En las lecturas de hoy del Antiguo Testamento (Isaías 55, 10-11) y en la carta de san Pablo (Romanos 8, 18-23) aparecen dos temas cruciales: la fecundidad y la vida. El cristiano, fruto de su testimonio, ha de ser una persona fecunda y fructífera. Sólo así seremos discípulos de Jesús.
Estamos llamados a ser cristianos contemplativos, dejando que la palabra germine en nosotros y nos ayude a crecer, y cristianos activos, empujados por la fuerza de esa palabra en nuestro interior.

Dureza de corazón

“Les hablo en parábolas porque, aunque ven, no ven nada, y aunque oyen, no escuchan ni entienden…” Refiriéndose a su pueblo, Jesús pronuncia frases muy contundentes y duras: “El corazón de este pueblo se ha hecho insensible, es duro de oído y se ha tapado los ojos…”
Y nosotros, cristianos de hoy, ¿somos así?

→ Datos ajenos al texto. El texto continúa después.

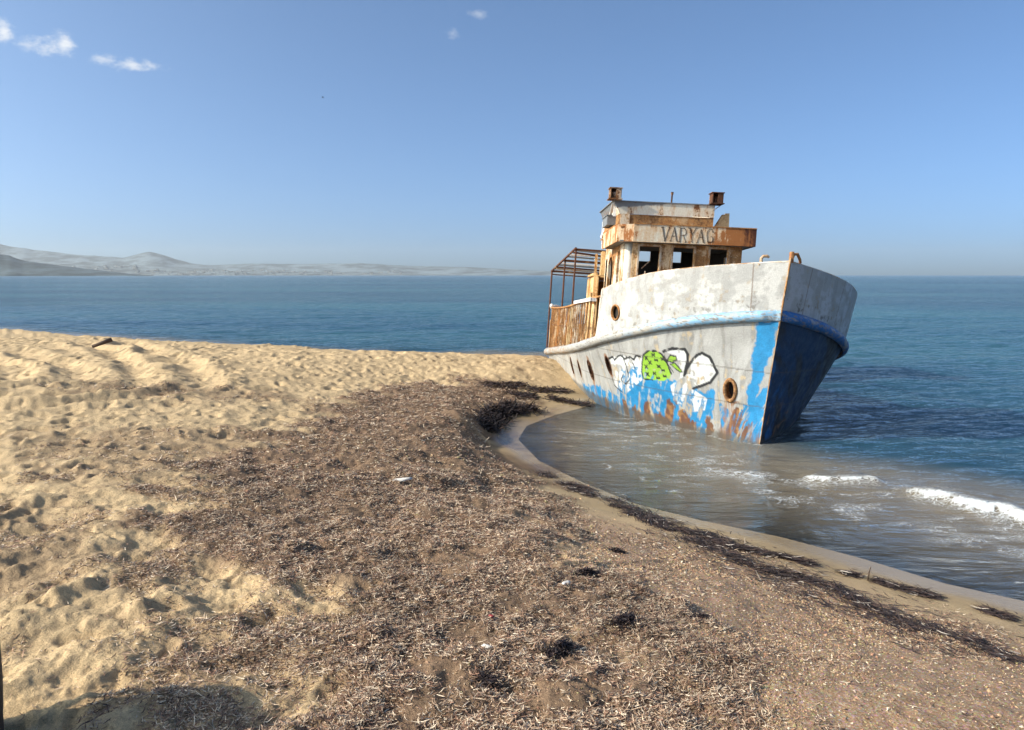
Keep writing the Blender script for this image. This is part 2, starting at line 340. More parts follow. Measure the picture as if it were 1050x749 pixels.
def make_beach():
    az = np.concatenate([np.linspace(-125, -46, 130)[:-1], np.linspace(-46, 44, 900), np.linspace(44, 100, 70)[1:]]) * math.pi / 180
    r = [.25]
    while r[-1] < 95:
        q = r[-1]; r.append(q + (max(.011, .00115 * (q * q + 2.7) / 1.6) if q < 6.5 else min(max(.034, q * .0052), .06) if q < 24 else q * .03))
    r = np.array(r); A, Rr = np.meshgrid(az, r); x = Rr * np.sin(A); y = Rr * np.cos(A)
    x, y = x.ravel(), y.ravel(); z, d, weed, thin, grav = ground(x, y, True)
    me = np_mesh('sand_beach', np.stack([x, y, z], -1), grid_faces(len(r), len(az)))
    # colour of the material itself: pale dry sand, brown weed dust, pinkish shell grit; wetness darkens like real wet sand
    dry = np.array([.55, .40, .23]); shade = (.86 + .28 * fbm(x * 1.7, y * 1.7, 70, 5))[:, None]
    C = dry * shade
    grit = np.array([.34, .205, .115]) * (.8 + .4 * fbm(x * 7, y * 7, 73, 4))[:, None]; C = C + (grit - C) * (grav * .9)[:, None]
    dust = np.array([.19, .12, .078]) * (.7 + .6 * fbm(x * 9, y * 9, 77, 4))[:, None]; C = C + (dust - C) * np.maximum(weed * .9, thin * .45)[:, None]
    damp = sstep(.15, .04, z + (fbm(x * 2, y * 2, 79, 3) - .5) * .05); wet = sstep(.062, .012, z + (fbm(x * 1.2, y * 1.2, 80, 3) - .5) * .035)
    C = C * (1 - .34 * damp - .10 * wet)[:, None] * np.array([1, .985, .96])
    attr_col(me, 'tint', C); attr_f(me, 'wet', wet); attr_f(me, 'damp', damp); attr_f(me, 'grav', grav)
    t = NT('beach_sand'); c = t.coord('Object'); wetn = t.attr('wet', 'Fac'); damps = t.attr('damp', 'Fac'); gr = t.attr('grav', 'Fac')
    g1 = t.noise(c, 330, 3, .7); g2 = t.noise(c, 75, 5, .65); g3 = t.noise(c, 14, 5, .6)
    dryf = t.math('SUBTRACT', 1.0, t.math('MULTIPLY', damps, .8))
    k = t.math('ADD', t.math('MULTIPLY', t.math('SUBTRACT', g1, .5), 1.9), t.math('ADD', t.math('MULTIPLY', t.math('SUBTRACT', g2, .5), 1.1), t.math('MULTIPLY', t.math('SUBTRACT', g3, .5), .4)))
    f = t.math('ADD', 1.0, t.math('MULTIPLY', k, dryf)); v = t.n('ShaderNodeCombineXYZ')
    for i in range(3): t.L.new(f, v.inputs[i])
    col = t.mix(1.0, t.attr('tint'), v.outputs[0], 'MULTIPLY')
    vo = t.n('ShaderNodeTexVoronoi'); t.L.new(c, vo.inputs['Vector']); vo.inputs['Scale'].default_value = 120
    col = t.mix(t.math('MULTIPLY', gr, t.ramp(g2, .42, .62, 0, .5)), col, t.mix(.55, vo.outputs['Color'], (.4, .27, .17), 'MIX'))
    h = t.math('ADD', t.math('MULTIPLY', g1, .35), t.math('ADD', t.math('MULTIPLY', g2, 1.0), t.math('MULTIPLY', g3, 1.6)))
    nrm = t.bump(t.math('MULTIPLY', h, dryf), .75, .012)
    me.materials.append(t.done(t.bsdf(col, t.ramp(wetn, 0, 1, .92, .22), t.ramp(wetn, 0, 1, .15, .5), nrm)))
    o = bpy.data.objects.new('beach', me); COL.objects.link(o); tag(o, 'pale dry sand beach trodden into hollows and running down to the waterline', kind='structure'); return o

# ---------------------------------------------------------------- sea
BREAK = [  # crests of the little breakers: line, height, foam width
    ([(4.35, 8.4), (4.62, 7.95), (4.86, 7.52), (5.1, 7.0), (5.7, 6.2), (6.6, 5.1), (8, 3.6)], .08, .15),
    ([(3.5, 9.12), (3.75, 8.88), (3.98, 8.78), (4.3, 8.75)], .05, .07),
    ([(2.2, 9.35), (2.8, 9.1), (3.4, 8.95)], .012, .02)]
HULL_LINE = [(1.75, 13.9), (2.02, 12.72), (2.5, 11.97), (3.09, 11.22), (3.55, 10.66), (4.06, 11.22), (4.45, 12.2), (4.6, 13.2)]      # where the boat stands in the water
def sea_fields(x, y):
    dd, par = shore_d(x, y); d = -dd                       # metres seaward of the waterline
    depth = np.clip(-ground_base(x, y)[0], 0, 9)
    g = sstep(.4, 4.0, d)
    near = sstep(90, 30, np.hypot(x, y))
    u = x * .93 + y * .36; v = -x * .36 + y * .93           # waves run in from the open bay
    w = (fbm(u * .35, v * 1.1, 101, 4) - .5) * .17 + (fbm(u * 1.2, v * 3.0, 102, 4) - .5) * .065
    w2 = (fbm(x * 1.6, y * 3.4, 104, 3) - .5) * .02
    z = g * near * w + sstep(0, .8, d) * near * w2
    foam = np.zeros(x.shape); froth = np.zeros(x.shape)
    sel = (d > -.2) & (np.hypot(x, y) < 16)
    if sel.any():
        xs, ys = x[sel], y[sel]; brk = np.zeros(xs.shape); zz = np.zeros(xs.shape); ff = np.zeros(xs.shape)
        wx = xs + (fbm(xs * 2.2, ys * 2.2, 110, 3) - .5) * .35; wy = ys + (fbm(xs * 2.2, ys * 2.2, 111, 3) - .5) * .35
        for P, hgt, fw in BREAK:
            bd, sd, pr = poly_nearest(P, wx, wy); n = len(P) - 1
            ends = sstep(0, .9, pr) if P[-1][1] < 5 else sstep(0, .5, pr) * sstep(n, n - .6, pr)
            s = bd * sd                                     # positive on the seaward side
            prof = np.where(s > 0, np.exp(-(s / .5) ** 2), np.exp(-(s / .16) ** 2))
            zz = np.maximum(zz, hgt * prof * ends)
            lace = fbm(xs * 9, ys * 9, 113, 4)
            brk = np.maximum(brk, ends * np.where(s > 0, np.exp(-(s / .12) ** 2), np.exp(-(s / .45) ** 2)))
            ff = np.maximum(ff, ends * np.exp(-((s + .1) / fw) ** 2) * sstep(.36, .56, lace + .24 * np.exp(-((s + .06) / (.5 * fw)) ** 2)))
        # lacy patches drifting in the shallows and the swash line at the waterline
        ds = d[sel]; cell = fbm(xs * 3.2, ys * 7, 120, 4); lace = np.abs(fbm(xs * 8 + 2, ys * 17, 121, 4) - .5)
        patch = sstep(.56, .66, cell) * sstep(.075, .02, lace) * sstep(.5, 1.3, ds) * sstep(5, 2.2, ds)
        edge = .7 * np.exp(-((ds - .05 - .1 * fbm(xs * 1.5, ys * 1.5, 122, 3)) / .018) ** 2) * sstep(.52, .62, fbm(xs * .9, ys * .9, 125, 2))
        line2 = .9 * sstep(.022, .006, np.abs(fbm(xs * .8, ys * 1.6, 127, 3) - .5 + .02 * (cell - .5))) * sstep(.25, .6, ds) * sstep(2.6, 1.4, ds) * sstep(.5, .6, fbm(xs * 5, ys * 5, 128, 3))
        ff = np.maximum(ff, np.maximum(edge * .6, line2 * .6)); froth[sel] = np.maximum(sstep(.45, .62, cell) * sstep(.4, 1.2, ds) * sstep(4.2, 1.8, ds) * .75, np.exp(-np.clip(ds - 1.2, 0, 9) * 0) * brk); hd, _, _ = poly_nearest(HULL_LINE, xs, ys); froth[sel] = np.maximum(froth[sel], .85 * np.exp(-(hd / .11) ** 2) * sstep(.35, .6, fbm(xs * 4, ys * 4, 140, 3)))
        z[sel] += zz + .02 * ff * (fbm(xs * 22, ys * 22, 130, 2) + .2); foam[sel] = ff
    return z, depth, d, foam, froth

def make_sea():
    az = np.concatenate([np.linspace(-100, -42, 90)[:-1], np.linspace(-42, 0, 330)[:-1], np.linspace(0, 42, 820), np.linspace(42, 110, 120)[1:]]) * math.pi / 180
    r = [3.6]
    while r[-1] < 3900:
        q = r[-1]; r.append(q + (max(.02, .0011 * (q * q + 5.8) / 2.4) if q < 9 else .045 if q < 15 else q * .0042 if q < 70 else q * .02 if q < 400 else q * .06))
    r = np.array(r); A, Rr = np.meshgrid(az, r); x = (Rr * np.sin(A)).ravel(); y = (Rr * np.cos(A)).ravel()
    far = np.hypot(x, y) > 130; z = np.zeros(x.shape); dep = np.full(x.shape, 9.); d = np.full(x.shape, 200.); fo = np.zeros(x.shape); fr_ = np.zeros(x.shape)
    n = ~far; z[n], dep[n], d[n], fo[n], fr_[n] = sea_fields(x[n], y[n])
    keep = (d > -.9).reshape(len(r), len(az))
    F = grid_faces(len(r), len(az)); F = F[keep.ravel()[F].any(1)]
    used = np.unique(F); mp = np.full(len(x), -1); mp[used] = np.arange(len(used))
    me = np_mesh('sea', np.stack([x, y, z], -1)[used], mp[F])
    attr_f(me, 'depth', dep[used]); attr_f(me, 'foam', fo[used]); attr_f(me, 'froth', fr_[used])
    t = NT('sea_water'); c = t.coord('Object'); dep_s = t.attr('depth', 'Fac'); foam = t.attr('foam', 'Fac')
    w1 = t.noise(t.coord('Object', (.55, 1.25, 1)), 1.5, 6, .6, .4); w2 = t.noise(t.coord('Object', (.8, 1.7, 1)), 7.5, 4, .6); big = t.noise(t.coord('Object', (.010, .03, 1)), 1, 4, .55); w3 = t.noise(t.coord('Object', (.10, .26, 1)), 1.0, 5, .6)
    shal = t.ramp(dep_s, .0, .35)
    h = t.math('ADD', t.math('MULTIPLY', w1, .55), t.math('ADD', t.math('MULTIPLY', w2, .10), t.math('MULTIPLY', w3, 2.2)))
    nrm = t.bump(t.math('MULTIPLY', h, t.ramp(dep_s, 0, .4, .35, 1)), 1.0, .44)
    deep = t.mix(t.ramp(big, .38, .62), (.020, .070, .115), (.042, .120, .148))
    body = t.mix(t.ramp(dep_s, .08, .36), (.43, .355, .255), deep)
    opac = t.math('SUBTRACT', 1.0, t.math('POWER', 2.718, t.math('MULTIPLY', dep_s, -3.8)))
    dif = t.n('ShaderNodeBsdfDiffuse'); t.set(dif.inputs[0], body); tr = t.n('ShaderNodeBsdfTransparent'); tr.inputs[0].default_value = (.96, .97, .95, 1)
    m1 = t.n('ShaderNodeMixShader'); t.L.new(opac, m1.inputs[0]); t.L.new(tr.outputs[0], m1.inputs[1]); t.L.new(dif.outputs[0], m1.inputs[2])
    gl = t.n('ShaderNodeBsdfGlossy'); gl.inputs['Roughness'].default_value = .08; t.L.new(nrm, gl.inputs['Normal']); gl.inputs[0].default_value = (1, 1, 1, 1)
    fr = t.n('ShaderNodeFresnel'); fr.inputs[0].default_value = 1.333; t.L.new(nrm, fr.inputs['Normal'])
    m2 = t.n('ShaderNodeMixShader'); t.L.new(fr.outputs[0], m2.inputs[0]); t.L.new(m1.outputs[0], m2.inputs[1]); t.L.new(gl.outputs[0], m2.inputs[2])
    fd = t.n('ShaderNodeBsdfDiffuse'); fd.inputs[0].default_value = (.66, .68, .68, 1); m3 = t.n('ShaderNodeMixShader')
    fine = t.noise(c, 34, 5, .7)
    dn = t.n('ShaderNodeTexNoise'); dn.inputs['Scale'].default_value = 4.5; dn.inputs['Detail'].default_value = 3; t.L.new(c, dn.inputs['Vector'])
    va = t.n('ShaderNodeVectorMath', operation='MULTIPLY_ADD'); t.L.new(dn.outputs['Color'], va.inputs[0]); va.inputs[1].default_value = (.35, .35, 0); t.L.new(t.coord('Object', (1, 2.1, 1)), va.inputs[2])
    def lace(sc, w):
        vo = t.n('ShaderNodeTexVoronoi', feature='DISTANCE_TO_EDGE'); t.L.new(va.outputs[0], vo.inputs['Vector']); vo.inputs['Scale'].default_value = sc; return t.ramp(vo.outputs['Distance'], 0, w, 1, 0)
    froth = t.attr('froth', 'Fac'); net = t.math('MULTIPLY', t.math('MAXIMUM', lace(5, .045), t.math('MULTIPLY', lace(13, .10), .8)), t.ramp(t.math('ADD', froth, t.math('MULTIPLY', t.math('SUBTRACT', fine, .5), 1.2)), .35, .95))
    solid = t.ramp(t.math('ADD', foam, t.math('MULTIPLY', t.math('SUBTRACT', fine, .5), 1.5)), .32, 1.05)
    t.L.new(t.math('MINIMUM', t.math('MAXIMUM', solid, t.math('MULTIPLY', net, .7)), .95), m3.inputs[0]); t.L.new(m2.outputs[0], m3.inputs[1]); t.L.new(fd.outputs[0], m3.inputs[2])
    me.materials.append(t.done(m3.outputs[0]))
    o = bpy.data.objects.new('sea', me); COL.objects.link(o); tag(o, 'rippled blue sea reaching to the horizon', kind='structure')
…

Tenemos la gracia de Dios: oímos y vemos sus grandezas. Pero, ¡cuidado! Hemos de oír más allá: escuchando a Dios, y ver más allá de lo aparente: Dios está presente en nuestras vidas. ¿Damos fruto? Si no es así, tal vez no estamos escuchando como debiéramos. Tal vez nuestro corazón, pese a haber recibido la palabra, está cerrado y embotado.
A sus discípulos Jesús los llama “dichosos, porque oís y veis”. Dichosos los cristianos que, por el don de la fe, también oímos y vemos las cosas de Dios y las hacemos fecundas en nuestro interior.